A proposta de lei do Governo que reforça as penalizações para os maquinistas ferroviários e estabelece a proibição de desempenhar funções sob influência de álcool, estupefacientes ou substâncias psicotrópicas foi aprovada na generalidade, com os votos contra do BE e do PCP e a abstenção da IL e do PAN.
O documento baixa à especialidade, ou seja, será agora trabalhado com maior pormenor na comissão parlamentar de Economia, Obras Públicas e Habitação.
"Com esta proposta de lei simplificamos, unificamos e atualizamos os mecanismos de segurança do transporte ferroviário, reforçando o respeito e a confiança nos profissionais do setor ferroviário em Portugal, a quem endereço os meus cumprimentos, pois acreditamos que são um dos principais interessados", afirmou a secretária de Estado da Mobilidade, Cristina Dias, durante o debate que precedeu a votação.

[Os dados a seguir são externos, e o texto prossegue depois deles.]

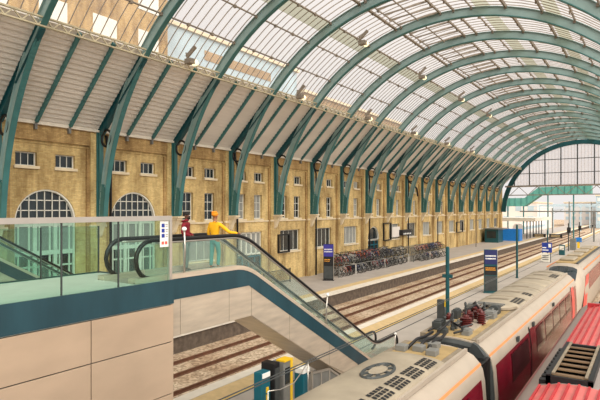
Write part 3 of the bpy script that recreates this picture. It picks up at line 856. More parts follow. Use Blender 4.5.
def person(loc, face, H, label, top, legs, skin, hairm, kind, handpt=None):
    root = empty('person', (0, 0, 0), label, 'person')
    s = H / 1.75
    V = lambda x, y, z: (x * s, y * s, z * s)          # x: the person's right, y: forward, z: up
    arms = {}
    if kind == 'man':      # both forearms forward, hands meeting at the belly
        arms[1] = [V(.2, 0, 1.42), V(.26, -.03, 1.14), V(.12, .2, 1.06)]
        arms[-1] = [V(-.2, 0, 1.42), V(-.27, -.04, 1.14), V(-.1, .2, 1.04)]
    else:
        arms[1] = [V(.18, 0, 1.4), tuple((Vector(V(.18, 0, 1.4)) + Vector(handpt)) / 2 + Vector((.03, -.02, -.1))), handpt]
        arms[-1] = [V(-.18, 0, 1.4), V(-.25, -.02, 1.12), V(-.24, .1, .9)]
    sw = .92 if kind == 'woman' else 1.0
    hip, kn = .095, .1
    # body: pelvis, spine, neck, head, arms, legs in one skin
    ch = [[(V(0, 0, .95), .1 * s), (V(0, 0, 1.12), .1 * s), (V(0, -.01, 1.32), (.13 * s * sw, .1 * s)), (V(0, -.01, 1.45), .08 * s), (V(0, .0, 1.52), .05 * s), (V(0, .02, 1.58), .058 * s), (V(0, .025, 1.65), (.078 * s, .092 * s)), (V(0, .02, 1.715), (.062 * s, .072 * s)), (V(0, .015, 1.745), .03 * s)]]
    for sd in (1, -1):
        a = arms[sd]
        ch.append([2, (a[0], .05 * s), (a[1], .04 * s), (a[2], .027 * s)])
        st = .05 if sd == 1 else -.05
        ch.append([0, (V(sd * hip, 0, .88), .08 * s), (V(sd * kn, st + .02, .49), .052 * s), (V(sd * .1, st - .02, .1), .036 * s), (V(sd * .1, st - .02, .05), .036 * s), (V(sd * .115, st + .14, .03), .03 * s)])
    body = skin_obj('body', ch, skin, root)
    for sd in (1, -1):
        a = arms[sd]; d = Vector(a[2]) - Vector(a[1]); d.normalize()
        side, up = Vector((0, 0, 1)), Vector((sd, 0, 0))
        if kind == 'woman' and sd == 1: d = Vector((.25, .95, -.1)).normalized(); side, up = Vector((-1, 0, 0)), Vector((0, 0, 1))
        if kind == 'woman' and sd == -1: side, up = Vector((0, 1, 0)), Vector((-1, 0, 0))
        side = (side - d * side.dot(d)).normalized(); up = (up - d * up.dot(d) - side * up.dot(side)).normalized()
        skin_obj('hand', hand(None, a[2], d, side, up, .8), skin, root, 1)
    # face
    fb = MB().ball(V(.031, .105, 1.655), .013 * s, 8, 6).ball(V(-.031, .105, 1.655), .013 * s, 8, 6)
    fb.build('eyes', 'wtext', root, smooth='all')
    MB().ball(V(.031, .115, 1.655), .006 * s, 8, 6).ball(V(-.031, .115, 1.655), .006 * s, 8, 6).build('pupils', 'hair', root, smooth='all')
    MB().loft([[V(-.012, .105, 1.66), V(.012, .105, 1.66), V(0, .115, 1.66)], [V(-.02, .105, 1.618), V(.02, .105, 1.618), V(0, .14, 1.622)]]).build('nose', skin, root, smooth='all')
    MB().ball(V(0, .105, 1.592), (.024 * s, .012 * s, .007 * s)).build('mouth', 'redd', root, smooth='all')
    MB().ball(V(.08, .0, 1.64), (.012 * s, .022 * s, .032 * s)).ball(V(-.08, .0, 1.64), (.012 * s, .022 * s, .032 * s)).build('ears', skin, root, smooth='all')
    if kind == 'man':
        MB().ball(V(0, .005, 1.70), (.088 * s, .1 * s, .075 * s), 14, 10).build('hair', hairm, root, smooth='all')
        MB().ball(V(0, .075, 1.575), (.06 * s, .05 * s, .045 * s), 14, 8).build('beard', hairm, root, smooth='all')
    else:
        b = MB().ball(V(0, -.005, 1.705), (.1 * s, .115 * s, .082 * s), 14, 10)
        for q in range(7): t = q * .9; b.ball(V(.05 * math.cos(t), -.03 + .05 * math.sin(t), 1.765), (.045 * s, .045 * s, .035 * s), 8, 6)
        b.build('hair', hairm, root, smooth='all')
    # clothes: sweater and trousers a little larger than the body
    tp = [[(V(0, 0, .93), (.15 * s * sw, .115 * s)), (V(0, 0, 1.1), (.14 * s * sw, .115 * s)), (V(0, -.01, 1.3), (.165 * s * sw, .125 * s)), (V(0, -.01, 1.43), (.11 * s * sw, .085 * s)), (V(0, -.005, 1.49), .066 * s)]]
    for sd in (1, -1):
        a = arms[sd]; e_ = Vector(a[1]).lerp(Vector(a[2]), .93)
        tp.append([2, (a[0], .07 * s), (a[1], .056 * s), (tuple(e_), .042 * s)])
    skin_obj('hoodie' if kind == 'man' else 'sweater', tp, top, root)
    if kind == 'man': MB().tube([V(.085 * math.cos(t), -.03 + .085 * math.sin(t), 1.5 + .02 * math.sin(t)) for t in [k * math.pi / 8 for k in range(16)]], .03 * s, 8, True).build('hood', top, root, smooth='all')
    tr = [[(V(0, 0, .98), (.135 * s, .11 * s)), (V(0, 0, .92), (.14 * s, .115 * s))]]
    for sd in (1, -1):
        st = .05 if sd == 1 else -.05
        tr.append([1, (V(sd * hip, 0, .84), .1 * s), (V(sd * kn, st + .02, .49), .07 * s), (V(sd * .1, st - .02, .09), .056 * s)])
    skin_obj('trousers', tr, legs, root)
    for sd in (1, -1):
        st = .05 if sd == 1 else -.05
        skin_obj('shoe', [[(V(sd * .1, st - .05, .045), .045 * s), (V(sd * .105, st + .06, .045), .045 * s), (V(sd * .115, st + .16, .035), .036 * s)]], 'shoe', root, 1)
    root.location = loc; root.rotation_euler.z = face
    return root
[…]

A governante salientou que o teor máximo de álcool permitido de 0,2 gramas por litro de sangue é já aplicado nos regulamentos internos de vários operadores ferroviários, como por exemplo a CP -- Comboios de Portugal.
Da parte do PS, o deputado José Carlos Barbosa acusou o Governo de ter estabelecido um nexo de causalidade "erróneo" e "ofensivo" ao "associar inequivocamente" o mau desempenho de Portugal nos 'rankings' de segurança ferroviária e a taxa de álcool dos maquinistas.
Falando num "ataque sem precedente aos maquinistas" que "devia ter resultado num pedido de desculpas imediato", o socialista realçou que "este erro de comunicação do Governo" levou a uma greve que teve custos para o país de, segundo os seus cálculos, mais de 500.000 euros em receitas de bilheteiras só no Metro do Porto e na CP, além dos impactos nas empresas de mercadorias e na mobilidade dos cidadãos.
Já o deputado Paulo Cavaleiro, do PSD, disse que o Governo está "a fazer aquilo que não foi feito" e Paulo Núncio, do CDS-PP, perguntou "o que andou o PS a fazer entre 2016 e o ano passado, para não ter transposto esta diretiva".
"O PS andou a reabrir linhas que vocês fecharam, a reabrir oficinas que vocês fecharam, reabriu o processo de alta velocidade que vocês pararam, lançou a compra de novos comboios que vocês pararam", respondeu José Carlos Barbosa.
Nos pedidos de esclarecimento ao Governo, aos quais o executivo não respondeu, apesar de dispor de tempo, o deputado António Filipe, do PCP, quis saber se o Governo tencionava pedir desculpa aos maquinistas pela forma como o ministro da Presidência, António Leitão Amaro, "os insultou" quando apresentou esta proposta aprovada em Conselho de Ministros, em novembro, por ter feito uma "associação entre consumo de álcool e acidentes ferroviários, quando na verdade não há um único caso de acidente ferroviário que tenha sido motivado por álcool dos maquinistas".
Da parte do Chega, a deputada Luísa Areosa perguntou ao Governo se "em Portugal existem casos que justifiquem este agravamento [das penalizações] ou são apenas diretivas externas" impostas pela União Europeia, enquanto o deputado Raul Melo quis saber se o ministro da Presidência "ainda considera que os maquinistas são alcoólicos", classificando as suas declarações de "infelizes".
Pelo Bloco de Esquerda (BE), o deputado José Soeiro criticou o facto de o Governo se ter esquecido de incluir no diploma a audição dos sindicatos que representam os trabalhadores, bem como o "contexto e o modo como a proposta foi anunciada".
"Segurança ferroviária, sim senhor, dos maquinistas, com certeza que sim, transposição da diretiva, não vemos objeção, agora culpabilizar trabalhadores pelas falhas de investimento público, isso é que não", salientou o deputado bloquista.
Pela Iniciativa Liberal (IL), Albino Ramos considerou "uma desilusão que os grandes feitos deste Governo em matéria de ferrovia seja uma luta contra os maquinistas e um par de decisões que em nada contribuem para a melhoria do serviço".
Já a deputada Isabel Mendes Lopes, do Livre, considerou que "não é a antagonizar os maquinistas" que se melhora a ferrovia e considerou as declarações do ministro Leitão Amaro "infelizes e irresponsáveis", enquanto da parte do PAN, Inês Sousa Real considerou que se devia estar a "debater como está atrasada a modernização da ferrovia" e a concretizar a Estratégia Nacional de Prevenção do Suicídio Ferroviário, aprovada em 2023.
Na sua intervenção de encerramento do debate, a secretária de Estado da Mobilidade reiterou a "total confiança" nos profissionais ferroviários e vincou: "o Governo não fez, não faz, não pode fazer nenhuma relação de causalidade entre sinistralidade e qualquer outra razão que não aquela que vem nos relatórios".